Aspen ski gangs to share tales at open mic |

Aspen ski gangs to share tales at open mic

ASPEN – The Aspen Historical Society scored a coup recently by getting members of the various “ski gangs” of Aspen to agree to talk about their groups for the Time Travel Tuesday program.

The Dogs, Aspen Flyers, Bell Mountain Buckaroos, the Bobs and Chicks on Sticks are traditionally tight-lipped folks when it comes to talking to outsiders about their clubs. You’re either on the bus or you aren’t.

So AHS staffers were delighted and mildly surprised when ski gang members enthusiastically agreed to share their thoughts in a presentation that’s part of the historical society’s current exhibit and programs called, “Out of Your Mind, Body and Spirit: Voices of Aspen, 1975.” The presentation on the ski gangs is at 5:40 p.m. Tuesday, Feb. 15 downstairs in the Mountain Chalet Aspen, 333 E. Durant St.

“As word got around, we started getting inundated with calls from ski gang members who wanted to speak,” said Tom Egan, AHS communications director. There were so many volunteers, in fact, that AHS made the event an “open mic” format. The usual $8 fee for Time Travel Tuesday events will be waived, but the historical society will gladly accept donations.

Despite the semi-closed society of ski gangs, Egan said it’s perhaps no surprise that members stepped up to speak up. “The gangs are inherently social,” he said. “It’s almost funny that we refer to ourselves as ‘gangs.'”

“While they are not gangs in the urban ‘Bloods’ and ‘Crips’ mold, the ski gangs of Aspen nonetheless think of themselves as unofficial ‘keepers’ of the ski flame,” the AHS promotion for the event says. “They don’t terrorize or fight or even ‘tag’ their territory and many gang members freely ski with other gangs when the situation permits.”

The ski gangs are part of the 1970s exhibit because that’s when most of them formed. Loose confederations of friends started consistently hanging together on the slopes, and soon informal gangs were born, said Egan. He is a ski gang member himself, one of the original Bobs. (Egan or other members of The Bobs will share the story of the gang’s formation.)

Egan is hopeful the various gangs will share their special talents at the Tuesday gathering. The Bell Mountain Buckaroos, for example, are known to break out in song on the Silver Queen Gondola, with four or five part harmony. “They took it beyond skiing, they sing,” Egan said. “And the Dogs bark. Some of them are really good at it.”

Speaking from experience with The Bobs, Egan said membership in most of the ski gangs has changed over the years. Some members moved away. Some died. Some had kids and didn’t ski as much. But core members remain in all the gangs.
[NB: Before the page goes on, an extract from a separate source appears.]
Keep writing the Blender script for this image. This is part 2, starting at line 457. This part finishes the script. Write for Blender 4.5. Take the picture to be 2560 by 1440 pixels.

“They’ve weathered years and stuck together,” Egan said.

“Out of Your Mind, Body and Spirit: Voices of Aspen, 1975” has proven popular this winter. The screening of a documentary and a panel discussion of Hunter Thompson’s bid for sheriff drew a crowd in excess of 100 a few weeks ago. About 50 people last week attended a chat among well-known musicians at the center of Aspen’s music scene in the 1970s.

Egan said remembering Aspen’s roots from the mining, ranching and early skiing days is obviously important, but so is remembering the more recent history.

“We’re trying to make sure a scene that existed in Aspen in the ’70s isn’t forgotten,” Egan said. “The ski gangs are a classic example of what I think Aspen’s always had – great community.”